Cooking accounts for a bulk of the indoor PM2.5 emissions, up to 60% by a 2018 report by Health Effects Institute (HEI), Boston. This is not surprising: the 2019-21 National Family Health Survey counted 41% households in India, mainly in rural areas and poorer eastern states, who still don’t use clean fuel for cooking, despite close to universal coverage of the Ujjwala scheme.

Not surprisingly, states lagging on clean cooking such as Bihar, Meghalaya, West Bengal, Uttar Pradesh and Assam also see greater contribution of domestic biomass towards PM2.5 emissions, said the HEI report.

The first step is to acknowledge that access alone cannot ensure clean fuel use, as a survey of urban slums by the Council on Energy, Environment and Water (CEEW) found. Nearly 88% of households surveyed in energy-poor states reported having an LPG connection, but only 55% exclusively used it for cooking.

 

Winter effects

Delhi reported a high clean fuel penetration (99%), yet the city becomes the epicenter of pollution in winters. This is because in the coldest weeks, space heating in poorer households remains dependent on biomass, which lifts pollution levels, said Harish. With firewood already available for such purposes, households may prefer to then use it for cooking, too, said Sasmita Patnaik, a researcher who was part of the CEEW study. Almost all households with LPG covered in the survey used it during monsoons, but not as much during winters.

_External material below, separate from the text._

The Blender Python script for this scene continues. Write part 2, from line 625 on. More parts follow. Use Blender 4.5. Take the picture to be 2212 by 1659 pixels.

“Despite having LPG, people tend to use solid fuel as it's more easily available. We need more awareness about the health implications…and behavioural change towards sustainable heating methods such as LPG or electricity," said Pratima Singh, a research scientist at Center for Study of Science, Technology and Policy.

What this shows is that air pollution is not just an environmental problem but linked to larger developmental challenges. Beijing curbed 17% of its pollution by transitioning to clean energy in residential spaces. India can, too.